Mammutprozess gegen Telekom vor dem Ende
Reuters Frankfurt
In einem der größten Anlegerprozesse in Deutschland steht das Ende bevor. Die Deutsche Telekom will nach zwei Jahrzehnten mit einem Vergleichsangebot einen Schlussstrich unter den Streit mit Tausenden Kleinaktionären ziehen. Das Oberlandesgericht Frankfurt stimmte dem Vorschlag am Dienstag zu und empfahl allen Klägern, ihn anzunehmen.
Bis Mitte 2022 sollen die rund 16000 betroffenen Anleger ein Angebot von der Telekom als Entschädigung für Kursverluste beim sogenannten dritten Börsengang der Telekom erhalten. Auf den Dax-Konzern könnten Ausgaben in dreistelliger Millionenhöhe zukommen. „Der Senat legt allen Beteiligten nahe, diesen Vergleich abzuschließen“, sagte der Vorsitzende Richter Bernhard Seyderhelm.
Das Angebot sei durchdacht und die Abwicklung sehe einigermaßen überschaubar aus. „Wir begrüßen den Vorschlag ausdrücklich und werden uns für die Umsetzung einsetzen.“ Die Anwaltskanzlei Tilp, die in dem Verfahren den Musterkläger vertritt, kündigte an, das Angebot anzunehmen. „Heute ist ein sehr guter Tag für alle Telekom-Anleger“, sagte Anwalt Peter Gundermann. „Der lange Marsch durch die Instanzen ist endlich entschieden.“
Noch dieses Jahr könnten erste Vergleichszahlungen fließen. Er sei zuversichtlich, dass viele Anleger dem Angebot der Telekom zustimmten. Die Telekom zeigte sich erfreut, den Mammutprozess zu Ende bringen zu können. „Das Verfahren läuft seit 20 Jahren, und es würde auch noch ungefähr zehn Jahre weitergelaufen“, sagte die Chefjustiziarin der Telekom, Claudia Junker. „Es ist jetzt an der Zeit gewesen, dass wir dieses sehr faire Angebot machen.“
Die Telekom will Klägern, die zwischen Mai und Dezember 2000 T-Aktien gekauft haben, die ursprünglichen Kaufkosten abzüglich gezahlter Dividenden vollständig erstatten.

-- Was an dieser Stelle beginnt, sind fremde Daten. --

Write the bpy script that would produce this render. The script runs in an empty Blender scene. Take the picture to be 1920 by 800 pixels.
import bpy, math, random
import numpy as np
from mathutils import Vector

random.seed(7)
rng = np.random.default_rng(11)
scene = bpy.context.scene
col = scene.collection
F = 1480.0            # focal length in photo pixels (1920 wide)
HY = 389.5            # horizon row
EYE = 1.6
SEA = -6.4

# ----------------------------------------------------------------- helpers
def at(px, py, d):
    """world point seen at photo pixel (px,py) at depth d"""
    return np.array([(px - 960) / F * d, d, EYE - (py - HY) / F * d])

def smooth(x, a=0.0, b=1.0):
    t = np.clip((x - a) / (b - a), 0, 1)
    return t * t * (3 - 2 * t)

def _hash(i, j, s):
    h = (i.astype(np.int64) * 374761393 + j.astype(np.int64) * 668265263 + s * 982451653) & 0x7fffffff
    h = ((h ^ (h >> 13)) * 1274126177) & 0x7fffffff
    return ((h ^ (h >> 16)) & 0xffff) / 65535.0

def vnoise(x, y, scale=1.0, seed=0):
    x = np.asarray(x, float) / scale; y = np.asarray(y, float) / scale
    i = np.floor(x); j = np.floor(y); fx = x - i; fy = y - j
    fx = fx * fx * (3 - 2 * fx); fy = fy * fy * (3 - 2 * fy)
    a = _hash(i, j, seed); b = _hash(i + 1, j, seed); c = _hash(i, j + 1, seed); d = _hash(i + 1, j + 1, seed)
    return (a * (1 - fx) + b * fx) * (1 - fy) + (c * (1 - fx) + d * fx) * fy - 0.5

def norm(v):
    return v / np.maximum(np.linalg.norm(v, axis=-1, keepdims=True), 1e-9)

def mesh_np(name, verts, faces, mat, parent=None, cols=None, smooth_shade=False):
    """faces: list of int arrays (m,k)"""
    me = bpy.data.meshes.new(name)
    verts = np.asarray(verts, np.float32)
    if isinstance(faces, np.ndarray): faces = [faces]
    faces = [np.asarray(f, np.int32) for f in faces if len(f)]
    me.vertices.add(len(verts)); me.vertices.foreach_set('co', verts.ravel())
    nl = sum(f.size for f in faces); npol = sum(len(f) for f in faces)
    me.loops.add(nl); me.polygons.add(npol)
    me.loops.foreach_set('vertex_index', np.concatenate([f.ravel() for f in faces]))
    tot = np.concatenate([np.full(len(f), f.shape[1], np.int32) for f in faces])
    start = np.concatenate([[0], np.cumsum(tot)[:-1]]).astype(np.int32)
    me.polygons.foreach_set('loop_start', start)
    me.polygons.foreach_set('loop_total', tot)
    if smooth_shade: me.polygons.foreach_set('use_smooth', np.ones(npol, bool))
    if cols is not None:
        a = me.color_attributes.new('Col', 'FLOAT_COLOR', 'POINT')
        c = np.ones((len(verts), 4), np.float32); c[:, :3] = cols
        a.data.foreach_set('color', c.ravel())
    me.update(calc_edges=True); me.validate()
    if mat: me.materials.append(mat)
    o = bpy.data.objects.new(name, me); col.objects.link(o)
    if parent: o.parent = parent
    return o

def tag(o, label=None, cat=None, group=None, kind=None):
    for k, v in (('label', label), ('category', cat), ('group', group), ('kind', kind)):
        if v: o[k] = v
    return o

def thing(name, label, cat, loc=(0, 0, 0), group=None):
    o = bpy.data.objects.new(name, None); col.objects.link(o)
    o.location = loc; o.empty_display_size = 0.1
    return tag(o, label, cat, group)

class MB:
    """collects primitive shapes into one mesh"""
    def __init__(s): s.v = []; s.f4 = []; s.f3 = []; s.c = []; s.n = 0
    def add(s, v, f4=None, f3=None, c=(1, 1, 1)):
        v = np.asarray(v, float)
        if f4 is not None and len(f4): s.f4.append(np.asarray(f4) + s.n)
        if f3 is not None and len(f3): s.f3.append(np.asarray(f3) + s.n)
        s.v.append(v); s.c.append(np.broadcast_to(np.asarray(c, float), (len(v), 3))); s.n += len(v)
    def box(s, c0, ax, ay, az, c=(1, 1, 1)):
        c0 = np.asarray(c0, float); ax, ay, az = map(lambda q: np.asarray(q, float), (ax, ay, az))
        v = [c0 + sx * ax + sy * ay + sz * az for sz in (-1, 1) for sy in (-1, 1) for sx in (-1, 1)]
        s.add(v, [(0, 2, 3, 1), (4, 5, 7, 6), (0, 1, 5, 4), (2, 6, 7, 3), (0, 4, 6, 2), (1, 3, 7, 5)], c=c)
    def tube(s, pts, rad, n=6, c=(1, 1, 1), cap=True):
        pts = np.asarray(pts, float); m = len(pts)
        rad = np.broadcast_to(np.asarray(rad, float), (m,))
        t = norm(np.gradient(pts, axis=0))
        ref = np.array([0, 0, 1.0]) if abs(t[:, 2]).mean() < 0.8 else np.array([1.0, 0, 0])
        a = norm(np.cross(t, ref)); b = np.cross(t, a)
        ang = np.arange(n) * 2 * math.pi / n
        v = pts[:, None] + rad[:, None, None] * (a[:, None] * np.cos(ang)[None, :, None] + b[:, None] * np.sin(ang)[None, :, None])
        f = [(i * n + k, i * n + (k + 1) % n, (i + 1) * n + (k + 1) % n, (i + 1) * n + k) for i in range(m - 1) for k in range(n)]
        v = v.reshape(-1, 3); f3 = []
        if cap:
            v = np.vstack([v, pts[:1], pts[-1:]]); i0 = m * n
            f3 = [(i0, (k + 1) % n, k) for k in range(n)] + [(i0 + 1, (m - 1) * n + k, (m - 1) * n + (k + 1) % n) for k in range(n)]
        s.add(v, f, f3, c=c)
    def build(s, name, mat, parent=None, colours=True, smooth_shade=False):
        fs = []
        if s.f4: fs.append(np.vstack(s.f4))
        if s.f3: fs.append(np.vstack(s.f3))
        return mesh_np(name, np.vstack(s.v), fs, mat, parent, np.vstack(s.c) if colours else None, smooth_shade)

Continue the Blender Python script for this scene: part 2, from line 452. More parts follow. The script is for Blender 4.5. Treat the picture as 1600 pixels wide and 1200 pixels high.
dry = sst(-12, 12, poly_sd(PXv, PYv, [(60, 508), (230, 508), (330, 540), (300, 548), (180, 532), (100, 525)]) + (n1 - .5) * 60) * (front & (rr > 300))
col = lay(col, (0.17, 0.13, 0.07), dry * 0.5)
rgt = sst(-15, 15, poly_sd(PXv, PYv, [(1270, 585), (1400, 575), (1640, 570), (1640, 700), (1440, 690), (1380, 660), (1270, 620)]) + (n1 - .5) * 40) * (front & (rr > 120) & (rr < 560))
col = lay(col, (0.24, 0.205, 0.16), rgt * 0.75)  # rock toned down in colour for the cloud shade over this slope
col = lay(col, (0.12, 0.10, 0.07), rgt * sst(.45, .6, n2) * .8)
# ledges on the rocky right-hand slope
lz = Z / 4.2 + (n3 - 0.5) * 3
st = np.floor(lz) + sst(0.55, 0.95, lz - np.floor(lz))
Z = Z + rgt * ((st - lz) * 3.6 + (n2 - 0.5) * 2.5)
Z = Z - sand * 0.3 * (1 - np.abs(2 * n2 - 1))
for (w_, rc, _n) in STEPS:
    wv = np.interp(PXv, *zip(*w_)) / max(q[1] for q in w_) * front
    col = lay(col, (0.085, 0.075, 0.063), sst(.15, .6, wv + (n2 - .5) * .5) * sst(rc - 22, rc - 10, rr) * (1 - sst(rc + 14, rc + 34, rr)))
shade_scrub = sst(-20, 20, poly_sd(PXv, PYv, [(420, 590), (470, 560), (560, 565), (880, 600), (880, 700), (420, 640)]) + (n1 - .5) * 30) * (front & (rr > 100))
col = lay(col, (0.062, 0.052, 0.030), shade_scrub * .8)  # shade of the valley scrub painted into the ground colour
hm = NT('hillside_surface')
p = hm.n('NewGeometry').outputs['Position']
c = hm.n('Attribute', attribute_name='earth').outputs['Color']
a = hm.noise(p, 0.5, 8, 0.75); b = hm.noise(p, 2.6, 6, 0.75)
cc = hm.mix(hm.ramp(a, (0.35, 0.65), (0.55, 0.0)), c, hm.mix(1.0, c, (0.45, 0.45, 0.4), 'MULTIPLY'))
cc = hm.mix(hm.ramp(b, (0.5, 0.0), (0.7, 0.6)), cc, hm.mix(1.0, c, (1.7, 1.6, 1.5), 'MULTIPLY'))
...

Anlegern, die ihre Aktien zwischenzeitlich veräußert haben, solle die Differenz zwischen dem Kauf- und Verkaufspreis abzüglich Dividenden gezahlt werden. Außerdem sollen die Kläger die Prozessgebühren für Gericht und Anwalt zuzüglich Zinsen zurückerhalten.
Kurz nach dem dritten Börsengang im Jahr 2000 waren erste Klagen von Aktionären gegen die Telekom eingegangen. Sie beschwerten sich, der Konzern habe im Wertpapierprospekt falsche Angaben im Zusammenhang mit der Beteiligung am US-Unternehmen Sprint gemacht. Laut einem Urteil des Bundesgerichtshofs 2014 wurden die Risiken in Bezug auf Sprint nicht ausreichend beschrieben.
Die Anleger argumentierten, diese Falschangaben hätten zu einem Absturz der Aktie geführt, die beim dritten Börsengang zu einem Preis von 66,50 Euro angeboten worden war. Die T-Aktie stürzte in den folgenden Wochen auf weniger als 10 Euro ab und erholte sich nie mehr richtig. Derzeit kostet das im Dax notierte Papier rund 15 Euro.
Die Deutsche Telekom war 1996 an die Börse gegangen, und viele Anleger, die zuvor noch nie etwas mit Aktien am Hut hatten, rissen dem ehemaligen Staatsunternehmen die Titel aus der Hand – dies prägte damals den Begriff der „Volksaktie“. 1999 und 2000 führte die Telekom zwei weitere Aktienplatzierungen durch, konnte aber beim dritten Börsengang nicht an den Erfolg der ersten beiden anschließen. Die Fülle an Klagen, die Anfang der 2000er Jahre beim Landgericht Frankfurt eingingen, war Ausgangspunkt für den Gesetzgeber, das Kapitalanleger-Musterverfahrensgesetz (KapMuG) zu schaffen. Nach diesem Gesetz läuft auch ein Verfahren gegen den Autokonzern Volkswagen im Zusammenhang mit dem Abgasskandal.